CD Review of Fire of the Soul

By David Vernier
Classics Today (http://www.classicstoday.com)

RATING: 9/9 Artistic Quality/Sound Quality

This program will surprise many listeners who may at first think these early works from Eastern Europe belong to the Italy of Gabrieli or the Germany of Schütz. The antiphonal choirs, the harmonic language, the rhythmic shifts and sudden syncopations, the alternation of melismatic sections with strict chordal style all supports that notion. But if you listen more closely, especially to Polish composer Mikolaj Zielenski's motet In solemnitate Corporis Christi, with its bass-heavy texture and emphasis, you hear some sounds arising from the particular voicing and harmonic movement that seem to come from a place very distant from Venice or Dresden.

These characteristics, ones we today associate absolutely with "Russian" church music, are even more evident in Vasily Titov's (ca. 1650-ca. 1715) Slava...Yedinorodnïy Sïñe (Glory...Only begotten Son), due in no small part to its Russian text, but also to the voicing of the lower parts and the melodic treatment of the upper ones (who often sing in thirds). Ultimately, none of these works could be called a masterpiece equal to those by this period's more illustrious composers, but that takes nothing away from their musicological interest and unquestionable appeal for listeners who love sacred choral music.

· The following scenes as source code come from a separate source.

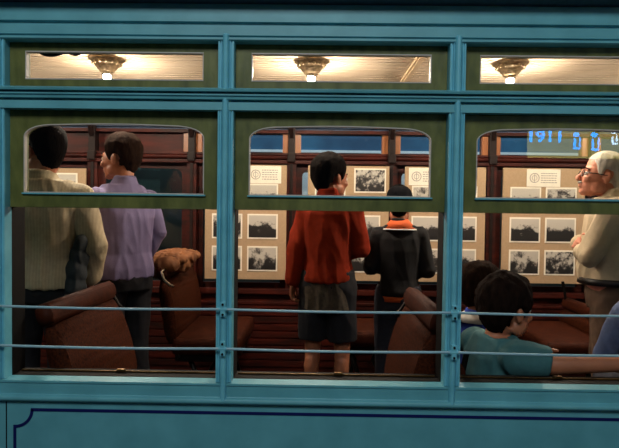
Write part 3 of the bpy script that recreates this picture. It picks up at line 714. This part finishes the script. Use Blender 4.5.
# old man
person((1.575, 1.20, 0), D(66), 1.575, 'white haired man with glasses in cream shirt and khaki trousers, facing left', dict(
    elbow=[(-.25, .12, 1.14), (.25, .12, 1.16)], wrist=[(-.10, .15, 1.15), (.03, .17, 1.19)], hair='hairwhite', skin='skinpink', head_yaw=D(14), head_pitch=D(-12), head_off=(0, .05, -.035), lean=.02, belly=.05, wide=1.08,
    head_k=1.04, hairkw=dict(thick=.006, front=.080, side=.012, back=-.075, rough=.004, seed=12), glasses=True, moustache=True,
    shirt=dict(m='cream', z0=.98, seed=8, inf=.022, thick=True), bottom=dict(m='khaki', belt=True)))
# boy leaning on the sill, facing right
person((.655, .32, 0), D(-72), 1.22, 'boy with tousled dark hair in teal T-shirt, his bare arm stretched along the sill', dict(
    seat=.375, world=True, arm=1.4, elbow=[(.78, .38, .64), (.87, .185, .697)], wrist=[(.87, .28, .68), (1.14, .182, .706)], hair='hairboy', head_yaw=D(10), head_off=(0, .05, -.030), lean=.12, side_lean=0, head_k=.98,
    hairkw=dict(thick=.020, front=.050, side=-.008, back=-.085, rough=.010, seed=21), shirt=dict(m='tealshirt', sleeve=.80, z0=.88, collar=False, amp=.006, thick=True), bottom=dict(m='jeans'), curl=.25))
person((.735, .70, 0), D(-60), 1.20, 'child with brown hair in blue and white shirt, behind the boy in teal', dict(
    seat=.385, elbow=[(-.21, .12, 1.15), (.21, .12, 1.15)], wrist=[(-.12, .32, 1.12), (.12, .32, 1.12)], hair='hairbrown', head_yaw=D(-5), head_off=(0, .03, 0), head_k=.95,
    hairkw=dict(thick=.014, front=.05, side=-.01, back=-.07, rough=.006, seed=31), shirt=dict(m='blueshirt', sleeve=.7, z0=.88, collar2=[('collar', 'white', -.06, .14, .05)]), bottom=dict(m='jeans')))
person((1.425, .50, 0), D(-6), 1.35, 'seated person in grey blue shirt cut off by the right edge of the photo', dict(
    seat=.46, elbow=[(-.24, .10, 1.12), (.24, .12, 1.15)], wrist=[(-.12, .32, 1.12), (.12, .32, 1.12)], hair='hairdark', head_off=(.02, .03, 0),
    shirt=dict(m='greyblue', z0=.88, seed=14), bottom=dict(m='jeans')))

# ------------------------------------------------------------------ things carried or laid down
def blob(name, pts, m, label, cat, vox=.006, amp=.008, seed=0):
    bm = bmesh.new()
    for c, r in pts: ell(bm, c, r, sub=3)
    o = solid(name, bm, m, None, vox, 3, folds(amp, 16, 12, seed)); tag(o, label, cat); return o
blob('jacket', [((-1.155, .93, 1.05), (.035, .04, .05)), ((-1.165, .93, .99), (.042, .045, .06)), ((-1.175, .92, .92), (.045, .05, .07)), ((-1.18, .92, .85), (.045, .05, .07)), ((-1.19, .93, .79), (.04, .045, .05))], M['slate'], 'dark slate jacket bundled over the arm of the man in beige', 'jacket', seed=3)
blob('jacket', [((-.90, 1.58, .895), (.07, .06, .045)), ((-.93, 1.66, .915), (.13, .08, .040)), ((-.91, 1.8, .92), (.14, .09, .042)), ((-.92, 1.95, .92), (.14, .09, .040)), ((-.97, 1.64, .88), (.05, .09, .07)), ((-.85, 1.75, .885), (.045, .14, .05))], M['tanjacket'], 'rumpled tan jacket laid over the seat back by the lavender shirt', 'jacket', amp=.012, seed=8)

# ------------------------------------------------------------------ the lit sign across the street, mirrored in the right window's glass
t = empty('illuminated_sign', (2.86, -4.4, -.95), 0)
tag(t, 'yellow green lit sign with blue numbers and figures, mirrored in the right window glass', 'sign')
bm = bmesh.new(); box(bm, -.42, .42, -.03, .0, 2.68, 3.03, .01); link('face', bm, M['signbg'], t)
bm = bmesh.new(); box(bm, -.45, .45, -.08, -.028, 2.65, 3.06, .01); 
tube(bm, [(-.35, -.055, 0), (-.35, -.055, 2.8)], .03, 12); tube(bm, [(.35, -.055, 0), (.35, -.055, 2.8)], .03, 12); link('housing', bm, M['iron'], t)
cu = bpy.data.curves.new('number', 'FONT'); cu.body = '1911'; cu.size = .17; cu.extrude = .004; cu.align_x = 'CENTER'; cu.offset = .004; cu.materials.append(M['signblue'])
nt_ = bpy.data.objects.new('t', cu); C.objects.link(nt_); bpy.context.view_layer.update(); me_ = bpy.data.meshes.new_from_object(nt_.evaluated_get(bpy.context.evaluated_depsgraph_get())); me_.name = 'number'; bpy.data.objects.remove(nt_)
n = bpy.data.objects.new('number', me_); C.objects.link(n); n.parent = t; n.location = (-.27, .006, 2.85); n.rotation_euler = (PI/2, 0, 0)
for k, (x, z, s) in enumerate(((.0, 2.90, 1), (.16, 2.90, 1.1), (.33, 2.93, .8))):
    bm = bmesh.new(); ell(bm, (x, .008, z+.03), (.030*s, .004, .026*s)); ell(bm, (x-.01, .008, z-.06*s), (.012, .004, .05*s)); ell(bm, (x+.035*s, .008, z-.05*s), (.009, .004, .06*s)); ell(bm, (x+.01, .008, z-.115*s), (.035*s, .004, .012))
    link('figure', bm, M['signblue' if k < 2 else 'signwhite'], t, True)
t.scale = (1.25, 1, 1.04)
bpy.context.view_layer.update()
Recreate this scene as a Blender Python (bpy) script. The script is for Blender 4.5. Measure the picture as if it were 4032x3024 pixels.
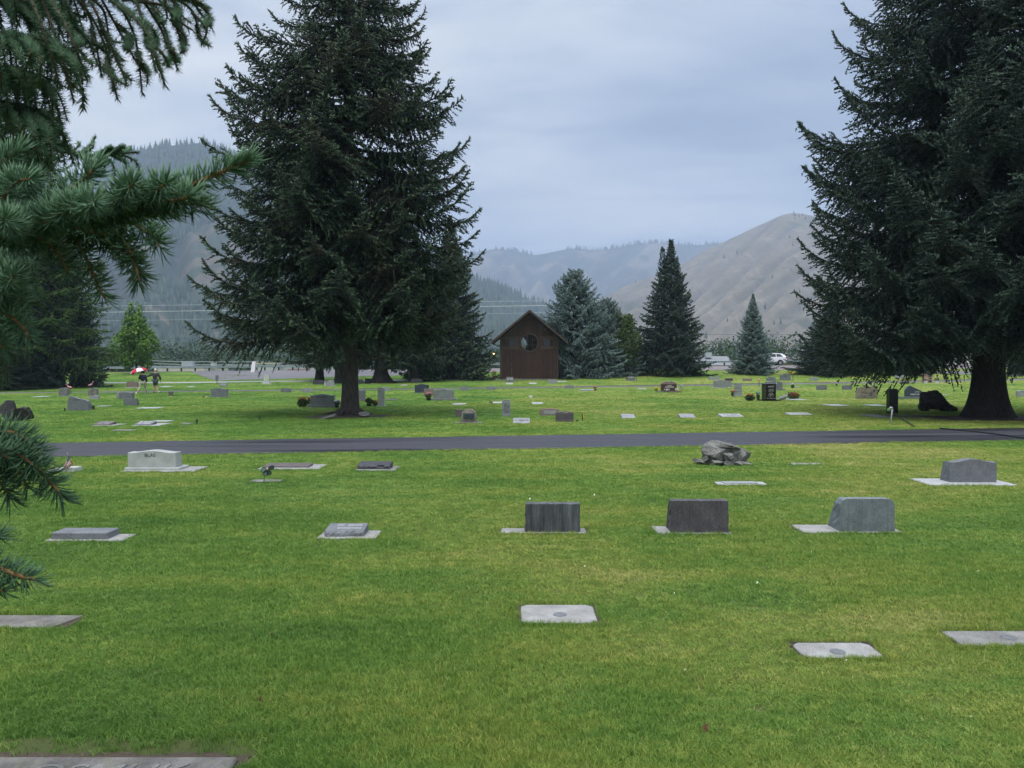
import bpy, bmesh, math, random
import numpy as np
from mathutils import Vector, Matrix
from mathutils import noise as mnoise

for o in list(bpy.data.objects):
    bpy.data.objects.remove(o, do_unlink=True)
SC = bpy.context.scene
COL = SC.collection
PI = math.pi

# ------------------------------------------------------------------ camera
CAM_H = 2.1
F = 3145.0
PITCH = math.atan(72 / F)
cam_data = bpy.data.cameras.new("camera")
cam = bpy.data.objects.new("camera", cam_data)
COL.objects.link(cam)
cam.location = (0, 0, CAM_H)
cam.rotation_euler = (PI / 2 - PITCH, 0, 0)
cam_data.sensor_width = 36
cam_data.lens = F / 4032 * 36
cam_data.clip_start = 0.05
cam_data.clip_end = 20000
cam_data.dof.use_dof = True
cam_data.dof.focus_distance = 22
cam_data.dof.aperture_fstop = 22
SC.camera = cam

# ------------------------------------------------------------------ world
W = bpy.data.worlds.new("World")
SC.world = W
W.use_nodes = True
nt = W.node_tree
nt.nodes.clear()


def N(nt, kind, **kw):
    n = nt.nodes.new(kind)
    for k, v in kw.items():
        if k.startswith("i_"):
            n.inputs[k[2:].replace("_", " ")].default_value = v
        elif k.startswith("n_"):
            n.inputs[int(k[2:])].default_value = v
        else:
            setattr(n, k, v)
    return n


def L(nt, a, b):
    nt.links.new(a, b)


def math_node(nt, op, a, b=None, clamp=False):
    n = nt.nodes.new("ShaderNodeMath")
    n.operation = op
    n.use_clamp = clamp
    for i, x in enumerate((a, b)):
        if x is None:
            continue
        if isinstance(x, (int, float)):
            n.inputs[i].default_value = x
        else:
            nt.links.new(x, n.inputs[i])
    return n.outputs[0]


def mix_col(nt, fac, a, b, blend="MIX"):
    n = nt.nodes.new("ShaderNodeMix")
    n.data_type = "RGBA"
    n.blend_type = blend
    for s, x in ((n.inputs[0], fac), (n.inputs[6], a), (n.inputs[7], b)):
        if isinstance(x, (int, float)):
            s.default_value = x
        elif isinstance(x, tuple):
            s.default_value = (*x[:3], 1)
        else:
            nt.links.new(x, s)
    return n.outputs[2]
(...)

Of course, our enjoyment--and the fact that we are even hearing these pieces at all--is primarily thanks to the scholarly effort and superior singing of the Minnesota-based Rose Ensemble. Everything from the Russian diction to vocal timbre to the unusually vibrant sound on many of the open-spaced chords shows a concern for detail and for creating an idiomatic context respectful of the music's time and place.

The program ends with a modern piece, commissioned by The Rose Ensemble. It's a setting of the text Bogoroditse Devo, raduysia (Rejoice, O Virgin Mary), today most famously heard in Rachmaninov's version from his Vespers; but Sergey Khvoshchinsky's (b. 1957) conception is a stunning alternative. Its opening harmonized chant style, uttered in very expressive short phrases, gives way to a beautiful tune sung by a soprano, supported by full, organ-like chords typical of 19th-century Russian liturgical music. The rest of the piece combines these two structural and thematic components into a powerful and moving expression of the text. Except for an odd muffled effect from the small echo choir in Andrzej Rohaczewski's Crucifixus surrexit, the sound, from a church in St. Paul, Minnesota, is ideal for this music, allowing us to hear the richness of the textures and to experience the full-bodied resonance of those glorious harmonies.